Experts say that Turkey should have known better and learnt from past disasters. After the infamous 1960 earthquake struck Chile – a 9.5 magnitude calamity that remains the most powerful seismic event ever recorded – the country upgraded its building codes and then enforced them. When another powerful earthquake struck in 2010, it caused far fewer fatalities and less damage.
“Chile doesn’t have amnesties,” says Kausel. “It has very strict building codes, and they are enforced.”
Turkey’s rapid growth and urbanisation over the last quarter-century was seen in many parts of the developing world as a model for growth. Ankara has spread its influence by investing in its armed forces and expanding its military footprint in the Middle East and Africa.
Following the earthquake, Turkey is now being seen as a cautionary tale of wasted resources and lessons not learnt. Around the world, voices are calling on governments not to repeat the same mistakes.
“It is imperative that developing economies’ governments, instead of investing in new weapons, may build up rescue infrastructures on priority basis,” columnist Naqi Akbar wrote in Pakistan Today. “National security imperatives need to be debated and balanced with health infrastructures, whose utility is greater to reach out to people in distress in the aftermath of natural disasters.”
Many other regions of the world are now noticing shortcomings and failures similar to those in Turkey. In Lisbon, planners are aware that around two-thirds of the city’s 450,000 buildings were built before 1990. In Israel, the press are reporting that only $2m of $1.5bn (£1.67m of £1.26bn) allocated in 2019 to strengthen older buildings has been spent. In California, public safety advocates have warned that the same brittle concrete that crumbled in southern Turkey is used in many buildings in Los Angeles.
“California’s cities remain at risk – of collapsed older buildings, significant economic and social disruption, and prolonged recovery times,” said a statement issued on 23 February by the Earthquake Engineering Research Institute and the Structural Engineers Association of California. “Future large earthquakes will occur in California. How we prepare now will impact how we respond and recover later.”
Engineers say that building a new structure with advanced earthquake features is relatively straightforward. But upgrading an older building is more costly and complicated, and, unlike rebuilding a facade or planting a garden, doing so may not increase its market value.

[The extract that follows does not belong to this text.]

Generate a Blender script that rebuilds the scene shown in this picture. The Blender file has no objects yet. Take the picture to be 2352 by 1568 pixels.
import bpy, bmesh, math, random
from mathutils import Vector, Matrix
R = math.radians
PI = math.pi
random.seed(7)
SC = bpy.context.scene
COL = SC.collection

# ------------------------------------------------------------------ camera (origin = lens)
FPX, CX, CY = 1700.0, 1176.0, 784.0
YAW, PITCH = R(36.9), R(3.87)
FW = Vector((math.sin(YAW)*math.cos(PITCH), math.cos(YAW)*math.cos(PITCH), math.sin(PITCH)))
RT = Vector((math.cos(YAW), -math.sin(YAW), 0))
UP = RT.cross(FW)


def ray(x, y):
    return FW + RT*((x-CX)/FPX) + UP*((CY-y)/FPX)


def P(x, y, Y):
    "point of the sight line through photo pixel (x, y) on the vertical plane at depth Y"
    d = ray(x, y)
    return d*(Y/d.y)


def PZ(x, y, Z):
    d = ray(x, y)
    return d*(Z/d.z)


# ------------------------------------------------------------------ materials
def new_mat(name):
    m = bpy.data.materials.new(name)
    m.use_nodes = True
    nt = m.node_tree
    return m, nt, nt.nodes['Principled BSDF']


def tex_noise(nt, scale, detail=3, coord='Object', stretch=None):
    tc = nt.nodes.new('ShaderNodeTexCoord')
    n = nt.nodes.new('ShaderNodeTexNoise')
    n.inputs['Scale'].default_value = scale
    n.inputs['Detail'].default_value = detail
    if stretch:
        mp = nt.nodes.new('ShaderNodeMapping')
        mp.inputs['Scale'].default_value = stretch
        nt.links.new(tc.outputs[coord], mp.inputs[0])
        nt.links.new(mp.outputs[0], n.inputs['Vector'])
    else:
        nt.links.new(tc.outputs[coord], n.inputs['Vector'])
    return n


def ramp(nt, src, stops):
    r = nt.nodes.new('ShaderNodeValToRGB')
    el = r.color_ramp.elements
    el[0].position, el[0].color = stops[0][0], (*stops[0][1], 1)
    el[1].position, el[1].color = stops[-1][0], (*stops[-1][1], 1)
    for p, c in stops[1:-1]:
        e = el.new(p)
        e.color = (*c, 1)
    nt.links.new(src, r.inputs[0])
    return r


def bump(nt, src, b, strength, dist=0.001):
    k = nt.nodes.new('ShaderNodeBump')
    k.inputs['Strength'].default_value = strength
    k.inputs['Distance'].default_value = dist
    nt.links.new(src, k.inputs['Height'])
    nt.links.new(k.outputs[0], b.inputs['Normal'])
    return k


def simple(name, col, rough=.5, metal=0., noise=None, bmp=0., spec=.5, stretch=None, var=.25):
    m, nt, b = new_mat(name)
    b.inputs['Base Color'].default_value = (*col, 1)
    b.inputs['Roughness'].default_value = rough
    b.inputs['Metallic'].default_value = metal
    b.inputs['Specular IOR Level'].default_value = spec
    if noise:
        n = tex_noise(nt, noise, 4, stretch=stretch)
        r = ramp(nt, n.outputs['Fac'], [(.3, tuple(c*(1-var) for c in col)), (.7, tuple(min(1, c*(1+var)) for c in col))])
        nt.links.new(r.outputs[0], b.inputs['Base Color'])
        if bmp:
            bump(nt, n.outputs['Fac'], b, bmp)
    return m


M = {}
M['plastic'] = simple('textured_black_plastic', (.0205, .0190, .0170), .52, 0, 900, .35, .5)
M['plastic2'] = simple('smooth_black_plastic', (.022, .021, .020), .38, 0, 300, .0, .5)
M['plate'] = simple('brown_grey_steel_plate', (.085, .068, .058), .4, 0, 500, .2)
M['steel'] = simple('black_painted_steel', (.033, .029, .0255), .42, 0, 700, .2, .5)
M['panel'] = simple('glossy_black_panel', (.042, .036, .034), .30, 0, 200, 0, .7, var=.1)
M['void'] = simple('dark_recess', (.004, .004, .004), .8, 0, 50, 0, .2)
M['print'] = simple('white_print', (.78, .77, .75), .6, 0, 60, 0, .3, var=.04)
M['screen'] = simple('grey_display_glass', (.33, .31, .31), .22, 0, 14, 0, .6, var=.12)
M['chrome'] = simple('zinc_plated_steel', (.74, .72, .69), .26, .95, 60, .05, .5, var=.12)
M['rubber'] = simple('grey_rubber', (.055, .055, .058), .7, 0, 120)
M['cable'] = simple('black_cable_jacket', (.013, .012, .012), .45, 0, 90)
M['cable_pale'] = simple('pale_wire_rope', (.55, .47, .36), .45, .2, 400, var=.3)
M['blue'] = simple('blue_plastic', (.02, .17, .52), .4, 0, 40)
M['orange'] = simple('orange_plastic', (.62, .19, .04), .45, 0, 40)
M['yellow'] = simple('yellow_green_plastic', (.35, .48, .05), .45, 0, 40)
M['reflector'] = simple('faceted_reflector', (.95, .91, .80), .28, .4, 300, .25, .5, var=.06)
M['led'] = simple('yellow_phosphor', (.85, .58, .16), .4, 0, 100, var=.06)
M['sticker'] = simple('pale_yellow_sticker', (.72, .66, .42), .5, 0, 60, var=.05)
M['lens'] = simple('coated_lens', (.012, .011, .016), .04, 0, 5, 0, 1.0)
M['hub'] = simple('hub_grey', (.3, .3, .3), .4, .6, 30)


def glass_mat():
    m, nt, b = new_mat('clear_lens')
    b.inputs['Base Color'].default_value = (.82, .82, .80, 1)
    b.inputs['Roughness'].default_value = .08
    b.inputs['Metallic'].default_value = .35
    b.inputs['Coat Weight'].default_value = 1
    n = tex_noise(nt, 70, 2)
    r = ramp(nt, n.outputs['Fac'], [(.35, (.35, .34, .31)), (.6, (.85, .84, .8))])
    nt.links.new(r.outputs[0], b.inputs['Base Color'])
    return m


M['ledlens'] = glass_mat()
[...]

“Earthquakes are very unforgiving,” says Kit Miyamoto, CEO of Miyamoto International, a structural engineering firm specialising in disaster risk reduction. “If you do only 90 per cent right, the 10 per cent will kill you.”
Devastating earthquakes such as those that struck Turkey and Syria have a wider effect around the world, draining already badly taxed global humanitarian resources and funding. Earthquake experts warn that a number of major cities along active fault lines are due large-scale earthquakes. They include Istanbul, Tehran, Manila, Jakarta, and Wellington, New Zealand, as well as major cities along the Pacific coasts of the Americas.
Even an earthquake directly beneath a city in Japan, the world’s most seismically active nation and one that prides itself on its disaster preparedness and engineering prowess, would collapse older buildings and wreak havoc.
“There are hotspots everywhere,” says Miyamoto, speaking from Ukraine, where he has been assessing buildings for damage caused by Russian missiles. “The seismic hazard hasn’t changed. It’s all the same. But if you compare it to 50 years ago, cities today are much bigger, taller, and denser, but without proper engineering or planning.”
Experts say that public pressure now could help lower the impact of a disaster later. Across the world, many are already calling for action. It is urgent that governments act now, before inertia sets in.
“Lawmakers should immediately get started on updating the building code,” said an editorial in the Philippine Daily Inquirer, one of the country’s top news outlets. “The government must ensure that its rules and regulations are strictly enforced, otherwise efforts to mitigate disaster would be useless.”